SK Telecom's core business is expanding from traditional communication services to AI data centers, AI cloud, enterprise AI services, and large model applications. As AI business moves deeper into the infrastructure layer, the demand for high-performance storage, data throughput, low-latency access, and long-term data management becomes stronger.

SK hynix NAND Product Solutions Corp. is a U.S. subsidiary established by SK Hynix for its NAND business, handling storage solutions, product operations, and overseas business resources. Unlike DRAM and HBM, NAND flash memory is primarily used for data storage, solid-state drives (SSDs), enterprise SSDs, AI data center storage pools, and cloud service infrastructure. AI training and inference rely not only on GPUs, HBM, and high-speed networks but also on stable, high-capacity storage systems to manage model parameters, training data, log data, vector databases, cache data, and enterprise application data. By investing in this company, SK Telecom can more directly integrate SK Hynix's storage products and solutions into its AI cloud and data center construction, placing communication networks, AI services, and semiconductor storage resources within the same business chain.

The investment amount corresponds to a 0.62% stake, which is not a high shareholding, but the strategic direction is clear. SK Telecom is not seeking to control SK Hynix's U.S. subsidiary but rather to secure an entry point for AI storage collaboration through a minority stake.
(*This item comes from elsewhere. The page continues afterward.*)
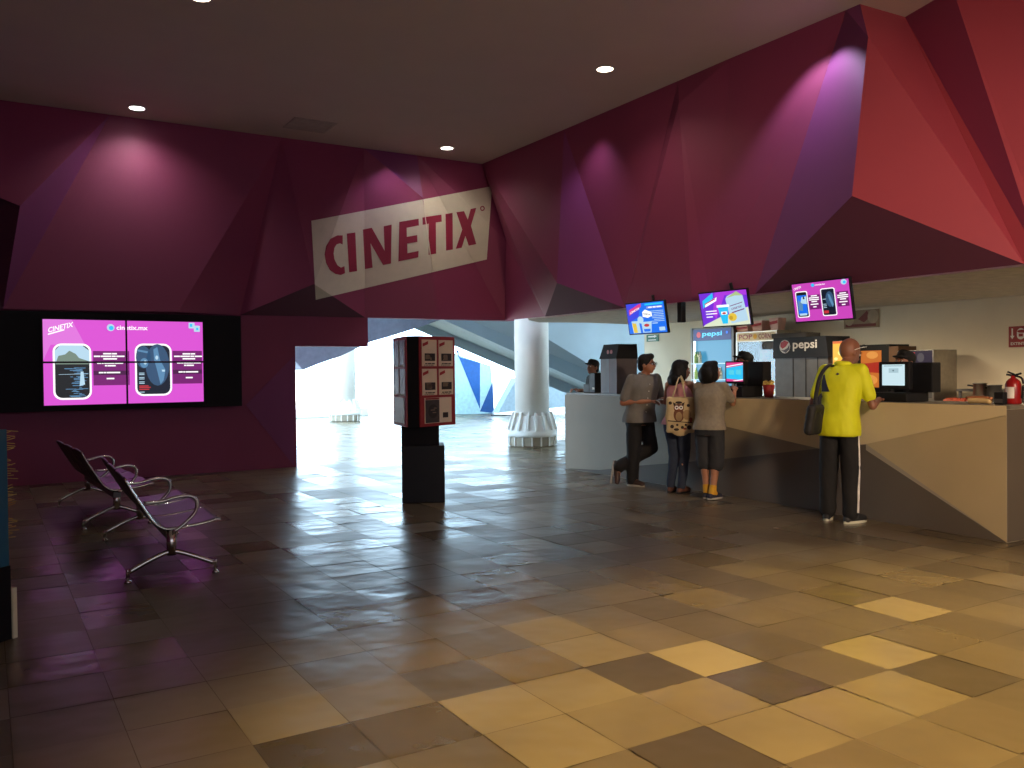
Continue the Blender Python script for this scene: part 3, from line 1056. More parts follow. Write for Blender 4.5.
# wall poster, exit sign, fire sign
a = rect(10.985, 844, 879, 310, 328)
t = thing('wall_poster', 'faded red and beige landscape poster on the kitchen wall', 'poster', (10.985, a[0], a[2]), HP)
hw, h = a[1] / 2, a[3] - a[2]
bxp('sheet', t, mat('faded poster', srgb(150, 125, 95), .6), -hw, hw, 0, .012, 0, h)
layers('print', [([[(-.05, h * .5), (.1, h * .95), (.15, h * .6), (.05, h * .3)], rc(-hw + .03, .02, hw - .05, .06)], mat('faded red', srgb(120, 50, 40), .6)), ([disc(.2, h * .6, .09, .1), disc(-.2, h * .5, .08, .09)], mat('faded cream', srgb(176, 152, 120), .6))], t, -.002)
a = rect(10.985, 646.5, 658.5, 334.5, 341.5)
t = thing('exit_route_sign', 'small green arrow sign on the wall below the blue menu screen', 'sign', (10.985, a[0], a[2]), HP)
hw, h = a[1] / 2, a[3] - a[2]
bxp('plate', t, mat('sign green', srgb(70, 120, 95), .5), -hw, hw, 0, .012, 0, h)
layers('arrow', [([[(-hw * .7, h * .6), (hw * .3, h * .6), (hw * .3, h * .5), (hw * .75, h * .72), (hw * .3, h * .92), (hw * .3, h * .8), (-hw * .7, h * .8)], rc(-hw * .7, h * .15, hw * .6, h * .3)], WHT)], t, -.002)
a = rect(10.985, 1008.5, 1033, 326, 347)
t = thing('fire_extinguisher_sign', 'red fire extinguisher sign with white down arrow on the kitchen wall', 'sign', (10.985, a[0], a[2]), HP)
hw, h = a[1] / 2, a[3] - a[2]
bxp('plate', t, REDM, -hw, hw, 0, .012, 0, h, .004)
layers('symbol', [([[(-hw * .62, h * .9), (-hw * .74, h * .9), (-hw * .74, h * .55), (-hw * .86, h * .55), (-hw * .68, h * .38), (-hw * .5, h * .55), (-hw * .62, h * .55)],
                    rrect(-hw * .3, h * .36, hw * .35, h * .9, .05)], WHT), ([disc(.02, h * .75, .06, .02), rc(-hw * .15, h * .5, hw * .2, h * .64)], REDM),
                  (text_polys('EXTINTOR', -hw * .8, h * .1, hw * .8, h * .24), WHT)], t, -.002)


# items standing on the counter
def ctop(px, depth=.3):
    """point on the worktop under pixel column px at the given distance behind the front edge"""
    best = None
    for k in range(400):
        s = L * k / 399
        p = Matrix.Translation(cA) @ Matrix.Rotation(cang, 4, 'Z') @ Vector((s, depth, CT))
        c = RM.transposed() @ (p - CAM)
        x = 512 + F * c.x / -c.z
        if best is None or abs(x - px) < best[0]:
            best = (abs(x - px), p, c)
    return best[1]


CA = cang      # local +x to the right along the counter; local -y faces the hall


def on_counter(name, label, cat, px, depth=.3, group=None, rot=0):
    return thing(name, label, cat, ctop(px, depth) + Vector((0, 0, .0005)), CA + rot, group)


# soda machine (left)
t = on_counter('slush_machine', 'grey drinks machine with dark sloping lid at the left end of counter', 'drinks machine', 620, .3)
bm = B()
poly_prism(bm, [(-.20, -.2, 0), (.19, -.2, 0), (.19, .16, 0), (-.20, .16, 0)], (0, 0, .50))
obj('body', bm, GREY_PL, t)
bm = B()
vs = []
for z, a_ in ((.50, (-.21, .20, -.22, .17)), (.71, (-.18, .19, -.16, .16))):
    vs.append([bm.verts.new((x, y, z)) for x, y in ((a_[0], a_[2]), (a_[1], a_[2]), (a_[1], a_[3]), (a_[0], a_[3]))])
bm.faces.new(vs[0]); bm.faces.new(vs[1])
for i in range(4):
    bm.faces.new((vs[0][i], vs[0][(i + 1) % 4], vs[1][(i + 1) % 4], vs[1][i]))
obj('lid', bm, BLACK, t)
bxp('side_panel', t, mat('dark red plastic', srgb(84, 50, 56), .5), .0, .191, -.202, -.19, .01, .5)
layers('badge', [([disc(-.02, .6, .03), disc(.06, .6, .03)], mat('badge red', srgb(150, 60, 60), .5))], t, -.2)


def pos_terminal(label, px, w, h, scr, rot=0, depth=.3, extra=True, bh=.16, sw=None):
    t = on_counter('cash_register', label, 'cash register', px, depth, 'cash registers on the counter', rot)
    bm = B()
    box(bm, -w * .55, w * .55, -.14, .2, 0, bh, .01)
    obj('base', bm, BLACK, t)
    bm = B()
    box(bm, -.05, .05, .0, .08, bh, bh + .1)
    obj('stand', bm, BLACK, t)
    fr_ = bxp('screen_frame', t, BLACK, -w / 2, w / 2, -.08, -.02, bh + .03, bh + .03 + h, .01)
    sc_ = [([[(x * w, z * h + bh + .03) for x, z in p] for p in polys], m) for polys, m in scr]
    layers('screen', sc_, t, -.082, .0008)
    if extra:
        bxp('rear_display', t, BLACK, -w * .4, w * .85, .1, .24, bh, bh + h + .02, .01)
    return t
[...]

From an AI infrastructure perspective, the logic of telecom operators entering storage chip-related assets is becoming clearer. In the past, operators primarily built communication networks, IDC facilities, and cloud resources, with storage equipment entering data centers mainly through procurement. Now, AI business requires deeper hardware-software synergy, where computing power, storage, networks, scheduling, and energy management must be designed together. If SK Telecom aims to expand its AI data center and AI cloud business, it needs to establish a more stable supply and technical interface among GPU servers, storage arrays, SSDs, network switches, model deployment, and customer services. The introduction of the NAND solutions subsidiary allows it to gain more direct industrial chain support in enterprise AI, edge AI, cloud services, and AI data management.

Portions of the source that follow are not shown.